File spoon-archives/marxism.archive/marxism_1996/96-03-marxism/96-03-19.091, message 101


Date: Sat, 16 Mar 1996 02:16:49 +0100
To: marxism-AT-jefferson.village.virginia.edu
From: m-14970-AT-mailbox.swipnet.se (Hugh Rodwell)
Subject: Re: Critique of Trotskyism


Chris writes:

>The paradox is that the collapse of socialism in Eastern Europe has
>provided a space for the total reexamination of what Marxism means.

I don't think there's a paradox here at all.

In the first place what collapsed in Eastern Europe and a lot of Asia was
not socialism. The bureaucratic Stalinist regimes collapsed - they sold out
to imperialism, accompanied by a wave of popular revulsion at themselves
and their tradition of treachery and oppression.

Second, the non-capitalist foundations of the states of the ex-Soviet bloc
have been proving far more resilient than any bourgeois experts or
superficial journalists anticipated. This resilience is getting an echo in
the minds of the people, not just in the reactionary Stalinist nostalgia of
the Zhirinovskys but in the minds of ordinary workers having to fight for
what used to be automatic rights. Kissinger and co were right to speak of a
window of opportunity for imperialism of one or at most two years, that
would last as long as the people of these countries were anaesthetized by
the euphoria of getting Stalinism off their backs.

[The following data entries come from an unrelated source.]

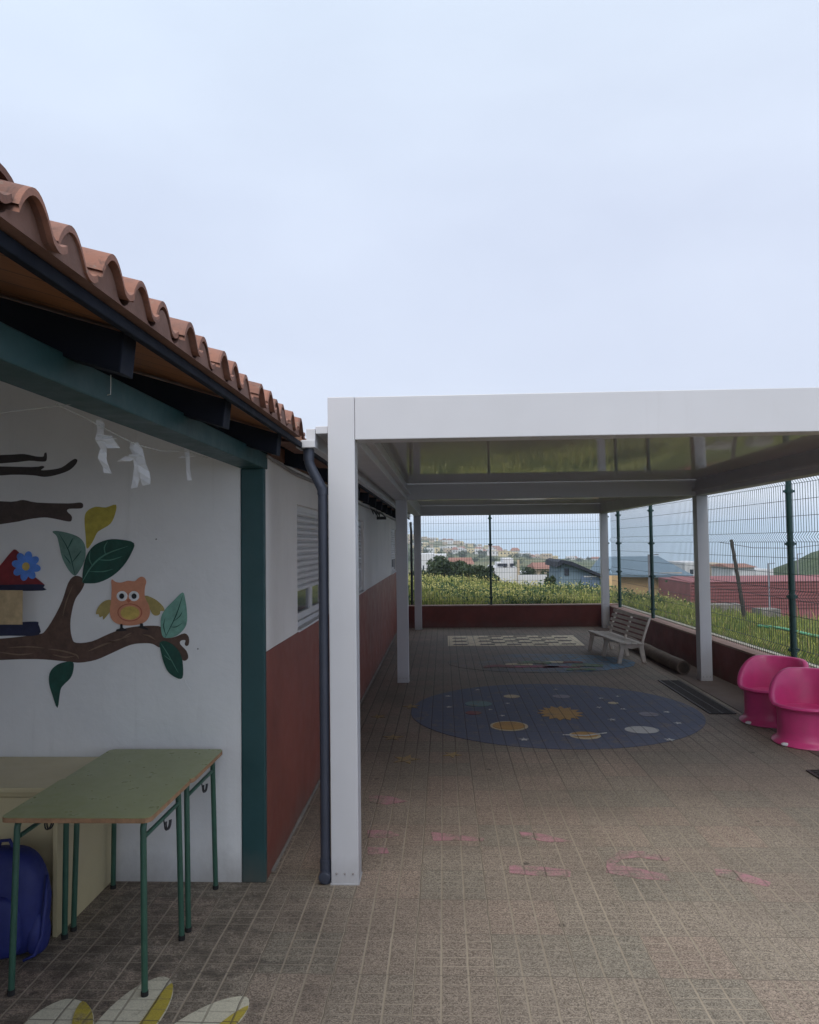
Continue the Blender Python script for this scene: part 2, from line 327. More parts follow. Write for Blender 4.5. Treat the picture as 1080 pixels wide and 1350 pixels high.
def sstep(a, b, x):
    q = np.clip((x - a) / (b - a), 0, 1); return q * q * (3 - 2 * q)
def hz(X, Y):
    X = np.asarray(X, float); Y = np.asarray(Y, float)
    z = 0.25 - 0.125 * np.clip(X - 3.9, 0, 60) + 0.012 * np.clip(-X, 0, 40)
    ye = 25.5 - 0.9 * np.clip(X, -2, 6)
    z = z - 0.105 * np.clip(Y - ye, 0, 40) - 0.05 * np.clip(Y - ye - 40, 0, 60)
    z = z + 0.05 * np.sin(X * 0.9 + Y * 0.5) * np.cos(Y * 0.7) * sstep(17, 22, Y)
    # far hillside
    az = X / np.maximum(Y, 1) * 1000
    ridge_ay = np.interp(az, [-900, -250, -30, 15, 65, 105, 155, 205, 260, 900], [110, 45, 3.5, -3.5, -12, -20, -29, -36, -60, -130])
    zr = H + ridge_ay / 1000 * Y
    lowv = -13.0
    k = sstep(95, 1150, Y)
    zh = lowv * (1 - k) + zr * k
    z = np.where(Y > 110, zh, z * (1 - sstep(80, 110, Y)) + lowv * sstep(80, 110, Y))
    bumps = 0.0035 * Y * (np.sin(X * 0.021 + 1) * np.cos(Y * 0.013) + 0.5 * np.sin(X * 0.05 + Y * 0.03))
    z = z + bumps * sstep(200, 600, Y) * (1 - 0.7 * sstep(900, 1100, Y))
    z = np.where(Y > 1250, z - (Y - 1250) * 0.6, z)
    return z
ys = np.concatenate([np.arange(-30, 15.5, 3.0), [15.85, 15.93], np.arange(16.4, 40, 0.8), np.geomspace(40, 1900, 80)])
us = np.linspace(-1, 1, 161)
vs = []; nx = len(us)
for Y in ys:
    hw = 60 + max(Y, 0) * 0.95
    X = np.sign(us) * (np.abs(us) ** 1.6) * hw
    Z = hz(X, np.full_like(X, Y))
    inside = (X > -7) & (X < 3.62 + 0.028 * (15.75 - Y)) & (Y < 15.9)
    Z = np.where(inside, -0.15, Z) if Y < 15.9 else Z
    if Y < 17: Z = np.minimum(Z, 0.28)
    vs += [(float(a), float(Y), float(b_)) for a, b_ in zip(X, Z)]
fs = [(j * nx + i, j * nx + i + 1, (j + 1) * nx + i + 1, (j + 1) * nx + i) for j in range(len(ys) - 1) for i in range(nx - 1)]
mt, t, b = newmat('hillside_ground'); p = t.pos(); x, y, z = t.sep(p)
n = t.noise(0.35, 6, 0.65, p); n2 = t.noise(0.02, 6, 0.7, p, 0.5)
c = t.mix(t.ramp(n, 0.35, 0.65), (0.05, 0.075, 0.018), (0.115, 0.11, 0.03))
cf = t.mix(t.ramp(n2, 0.4, 0.62), (0.045, 0.07, 0.025), (0.15, 0.15, 0.075)); cf = t.mix(t.ramp(t.noise(0.05, 5, 0.7, p), 0.56, 0.7), cf, (0.20, 0.15, 0.10))
c = t.mix(t.ramp(y, 60, 160), c, cf); t.l.new(c, b.inputs['Base Color']); b.inputs['Roughness'].default_value = 0.95; b.inputs['Specular IOR Level'].default_value = 0.1
M['hill'] = mt
struct(MB().add(vs, fs).build('hillside', 'hill', smooth=True, fixn=False))
# sea
mt, t, b = newmat('sea_water'); p = t.pos(); n = t.noise(0.004, 5, 0.6, p)
c = t.mix(n, (0.06, 0.20, 0.24), (0.08, 0.24, 0.29)); t.l.new(c, b.inputs['Base Color']); b.inputs['Roughness'].default_value = 0.22
bump(t, b, t.noise(0.05, 5, 0.7, p), 0.1, 1); M['sea'] = mt
struct(MB().add([(-30000, 1200, -230), (45000, 1200, -230), (45000, 60000, -230), (-30000, 60000, -230)], [(0, 1, 2, 3)]).build('sea', 'sea', fixn=False))
# lower sea plain foreland on the right: green hill
def hillock(name, pts, Y, depth, mat, seed):
    r = random.Random(seed); N = 40; vs = []; xs = [pts[0][0] + (pts[-1][0] - pts[0][0]) * i / N for i in range(N + 1)]
    for i, a in enumerate(xs):
        top = np.interp(a, [q[0] for q in pts], [q[1] for q in pts])
        for j in range(9):
            q = j / 8; yy = Y + depth * (q - 0.5) * 2
            f = math.cos((q - 0.5) * PI) ** 0.8 if 0 < q < 1 else 0
            zt = H + top / 1000 * Y; zb = -0.02 * Y - depth * 0.3
            zz = zb + (zt - zb) * f + (r.random() - 0.5) * 0.004 * Y * f
            vs.append((a / 1000 * Y, yy, zz))
    fs = [(i * 9 + j, i * 9 + j + 1, (i + 1) * 9 + j + 1, (i + 1) * 9 + j) for i in range(N) for j in range(8)]
    o = MB().add(vs, fs).build(name, mat, smooth=True); return struct(o)
hillock('green_hill', [(415, -75), (432, -54), (450, -40), (475, -26), (505, -15), (540, -8), (600, -2), (760, -6)], 190, 45, simple('green_hill_scrub', (0.05, 0.075, 0.028), 0.95, 0.45, 0.08, bmp=0.6, bscale=0.5, bdist=2), 3)
hillock('distant_headland', [(205, -8), (240, -1), (270, 0), (300, -3), (330, -9), (360, -14)], 15000, 900, simple('distant_rock', (0.16, 0.15, 0.15), 0.95, 0.2, 0.001, bmp=0), 5)

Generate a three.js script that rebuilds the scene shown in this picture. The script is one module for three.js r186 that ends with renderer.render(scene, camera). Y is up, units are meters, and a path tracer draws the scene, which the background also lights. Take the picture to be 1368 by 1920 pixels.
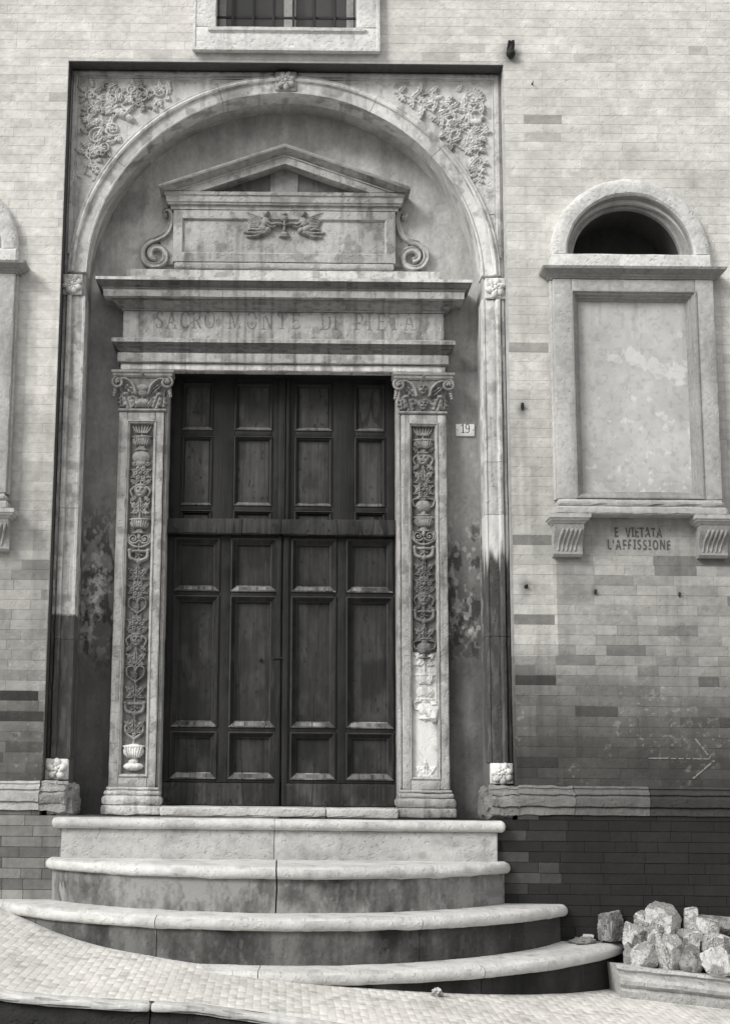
import * as THREE from 'three';
import { mergeGeometries, mergeVertices, toCreasedNormals } from 'three/addons/utils/BufferGeometryUtils.js';
import { FontLoader } from 'three/addons/loaders/FontLoader.js';

// ------------------------------------------------------------------ camera, sky, sun, exposure
const scene = new THREE.Scene();
const FULLW = 1368, FULLH = 1920, FOCAL = 2756;
const camera = new THREE.PerspectiveCamera(2 * Math.atan(FULLH / 2 / FOCAL) * 180 / Math.PI, FULLW / FULLH, 0.1, 400);
const PITCH = Math.atan(490 / FOCAL);
camera.position.set(0, 1.3, 10.6);
camera.rotation.set(PITCH, 0, 0);
camera.rotateZ(0.0095);
camera.setViewOffset(FULLW, FULLH, 156, 0, FULLW, FULLH);        // the lens is shifted: the photographer stood on the axis of the door
const SUN_DIR = new THREE.Vector3(-1.15, 1.0, 1.0).normalize();
{ // overcast sky: brighter overhead, a broad glow round the hidden sun
  const w = 256, h = 128, d = new Float32Array(w * h * 4);
  for (let j = 0; j < h; j++) for (let i = 0; i < w; i++) {
    const el = ((j + 0.5) / h - 0.5) * Math.PI, az = ((i + 0.5) / w - 0.5) * 2 * Math.PI;
    const dir = new THREE.Vector3(Math.cos(el) * Math.cos(az), Math.sin(el), Math.cos(el) * Math.sin(az));
    const s = Math.max(0, Math.sin(el)), c = Math.max(0, dir.dot(SUN_DIR));
    const L = ((0.34 + 0.66 * s) * 0.62 + 0.9 * Math.pow(c, 6)) * 1.25;
    const k = (j * w + i) * 4;
    d[k] = L; d[k + 1] = L * 0.995; d[k + 2] = L * 0.985; d[k + 3] = 1;
  }
  const t = new THREE.DataTexture(d, w, h, THREE.RGBAFormat, THREE.FloatType);
  t.mapping = THREE.EquirectangularReflectionMapping; t.magFilter = THREE.LinearFilter; t.minFilter = THREE.LinearFilter; t.needsUpdate = true;
  scene.background = t; scene.environment = t;
}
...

Third, there's a space for Marxism all right, but a total reexamination is
only necessary for those who equated Stalinist practice and theory with
Marxism. Chris doesn't discuss the concrete people doing the reassessment.
As far as political organizations are concerned, the further away from
orthodox Trotskyism they are located, the more thorough-going will their
reexamination have to be. As far as the class is concerned, there is a real
space for developing Marxist perspectives undistorted by the lies and
silences of Social-Democrat and particularly Stalinist leaderships.
Millions more people will now come into contact with Marxist ideas,
explanations and proposals for revolutionary action without immediately
running up against nationalist barriers and class-collaborationist
strategies.

In other words, the sellout of the Stalinist bureaucracy to imperialism is
no paradox, the resilience of the non-capitalist economic base is no
paradox, and the space for Marxism is no paradox. These developments
reinforce some basic principles, and open the way to better forms of
discussion and approaches to action than we have seen previously.